Mais e mais a diplomacia dos EUA é exercida pelo Departamento de Defesa, em permanente guerra não declarada na qual avulta o papel de agências de inteligência e ataques cibernéticos a alvos civis ou militares, incluindo assassinatos de adversários escolhidos, líderes políticos ou cientistas. E não há razão objetiva para não suspeitarmos que pelo menos China e Rússia, além da Otan, trabalhem com os mesmos objetivos e as mesmas armas. Estaremos nós preocupados com essa dependência tecnológica? Teremos já consciência de suas consequências industriais e militares? Captura de dados de GPS pode ser usada para teleguiar mísseis balísticos com vistas ao assassinato, como sabe o governo de Israel. Provocando um blecaute é possível congelar uma estrutura, ou promover dano físico de instalações industriais, hidroelétricas, nucleares, militares etc., como foi o exemplo da Usina de Natanz, no Irã.

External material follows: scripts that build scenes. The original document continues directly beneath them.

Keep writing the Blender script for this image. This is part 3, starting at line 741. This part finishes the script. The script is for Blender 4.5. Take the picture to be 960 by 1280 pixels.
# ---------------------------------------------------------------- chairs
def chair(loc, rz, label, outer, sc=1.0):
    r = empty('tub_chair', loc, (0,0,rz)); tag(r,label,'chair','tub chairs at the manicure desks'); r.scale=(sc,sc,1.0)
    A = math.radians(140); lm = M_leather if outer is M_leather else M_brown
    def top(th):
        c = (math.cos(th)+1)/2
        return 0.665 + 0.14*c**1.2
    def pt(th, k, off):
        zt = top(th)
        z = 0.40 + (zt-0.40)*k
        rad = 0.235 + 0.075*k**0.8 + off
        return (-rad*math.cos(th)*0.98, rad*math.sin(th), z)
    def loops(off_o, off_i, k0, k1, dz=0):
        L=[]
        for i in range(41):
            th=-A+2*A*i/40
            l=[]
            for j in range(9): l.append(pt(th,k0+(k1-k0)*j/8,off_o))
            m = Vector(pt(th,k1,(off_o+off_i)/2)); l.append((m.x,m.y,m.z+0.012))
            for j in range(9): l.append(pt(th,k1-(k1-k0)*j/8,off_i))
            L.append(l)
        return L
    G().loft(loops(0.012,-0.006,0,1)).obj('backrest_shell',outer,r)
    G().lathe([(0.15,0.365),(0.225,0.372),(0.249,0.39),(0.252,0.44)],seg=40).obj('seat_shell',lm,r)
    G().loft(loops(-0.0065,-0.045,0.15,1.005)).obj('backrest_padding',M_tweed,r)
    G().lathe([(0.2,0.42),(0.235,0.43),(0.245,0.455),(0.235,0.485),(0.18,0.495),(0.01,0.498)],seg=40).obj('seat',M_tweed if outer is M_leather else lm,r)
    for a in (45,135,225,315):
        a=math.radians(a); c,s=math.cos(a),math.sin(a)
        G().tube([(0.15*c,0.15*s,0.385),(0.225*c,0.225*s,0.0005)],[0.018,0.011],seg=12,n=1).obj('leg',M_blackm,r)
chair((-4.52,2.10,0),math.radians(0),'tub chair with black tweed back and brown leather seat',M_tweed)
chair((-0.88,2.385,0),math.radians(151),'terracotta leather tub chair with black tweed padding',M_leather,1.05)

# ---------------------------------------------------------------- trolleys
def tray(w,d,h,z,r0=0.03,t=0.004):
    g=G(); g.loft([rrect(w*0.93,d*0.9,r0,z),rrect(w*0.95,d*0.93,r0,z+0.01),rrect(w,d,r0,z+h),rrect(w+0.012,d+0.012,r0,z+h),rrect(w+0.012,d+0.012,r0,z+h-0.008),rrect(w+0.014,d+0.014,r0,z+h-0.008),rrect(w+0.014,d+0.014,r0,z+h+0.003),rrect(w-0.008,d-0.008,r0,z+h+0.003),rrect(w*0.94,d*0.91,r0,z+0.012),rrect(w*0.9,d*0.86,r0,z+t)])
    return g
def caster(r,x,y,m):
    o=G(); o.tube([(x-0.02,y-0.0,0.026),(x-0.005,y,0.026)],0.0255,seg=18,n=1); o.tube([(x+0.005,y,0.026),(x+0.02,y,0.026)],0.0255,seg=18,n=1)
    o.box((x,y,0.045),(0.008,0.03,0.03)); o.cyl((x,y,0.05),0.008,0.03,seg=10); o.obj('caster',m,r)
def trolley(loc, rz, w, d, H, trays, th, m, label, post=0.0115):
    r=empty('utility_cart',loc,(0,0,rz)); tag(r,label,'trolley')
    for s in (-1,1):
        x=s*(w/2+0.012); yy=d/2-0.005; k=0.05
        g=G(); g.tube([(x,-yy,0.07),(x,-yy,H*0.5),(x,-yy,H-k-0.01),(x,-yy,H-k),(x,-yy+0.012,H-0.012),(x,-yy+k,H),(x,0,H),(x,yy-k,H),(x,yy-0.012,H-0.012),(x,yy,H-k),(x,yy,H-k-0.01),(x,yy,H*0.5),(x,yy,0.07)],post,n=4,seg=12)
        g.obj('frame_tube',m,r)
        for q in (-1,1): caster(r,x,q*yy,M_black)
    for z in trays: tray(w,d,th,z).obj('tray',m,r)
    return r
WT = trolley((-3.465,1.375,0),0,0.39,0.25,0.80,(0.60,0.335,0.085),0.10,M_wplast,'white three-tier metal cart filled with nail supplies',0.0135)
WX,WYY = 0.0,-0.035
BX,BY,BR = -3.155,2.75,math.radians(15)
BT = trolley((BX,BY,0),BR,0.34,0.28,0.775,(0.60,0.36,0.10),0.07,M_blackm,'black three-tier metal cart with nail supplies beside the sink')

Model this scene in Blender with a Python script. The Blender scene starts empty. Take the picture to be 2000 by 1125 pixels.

É inimaginável o que pode ser alcançado como interferência nos sistemas aéreos e espaciais.
Em depoimento à Comissão de Relações Exteriores do Senado Federal após a revelação da espionagem dos EUA no Brasil, o ministro da Defesa, Celso Amorim, reconheceu que nossas vulnerabilidades “existem e são muitas”, porque, além de os softwares de segurança serem todos estrangeiros, todas as comunicações, inclusive as de segurança, passam por um satélite que não é brasileiro. “No meu computador, por exemplo, eu aperto um botão e ele deve ligar direto com a Microsoft. E sou Ministro da Defesa”. E acrescenta: “O que eu tenho de importante a dizer não faço na internet, faço por outros meios”. Quais?
O Ministro das Comunicações, Paulo Bernardo, pretende resolver o desafio da espionagem com projeto de lei de proteção de dados individuais que promete enviar ao Congresso Nacional, bem como com a aprovação do Marco Civil da Internet, “que prevê o armazenamento de dados de brasileiros em território nacional”. A questão, porém, não é de legislação interna, mas de política de Defesa e supõe suporte tecnológico, especialmente na garantia do livre e seguro trânsito de informações, estratégicas ou não. Que não possuímos. Depende de uma agência de informação, que não possuímos (a ABIN é um triste arremedo) e depende de serviços de contra-espionagem, que dependem de decisões políticas, de tecnologia e de muitos recursos. Depende de estarmos preparados para ciberguerra. E depende, apenas para cuidar da imagem ferida do pais, de diplomacia. Até aqui temos falado muito e agido muito pouco, porque a única coisa a fazer é, ab initio, suspender a viagem da presidente Dilma aos EUA em outubro. O resto, não passa do resto.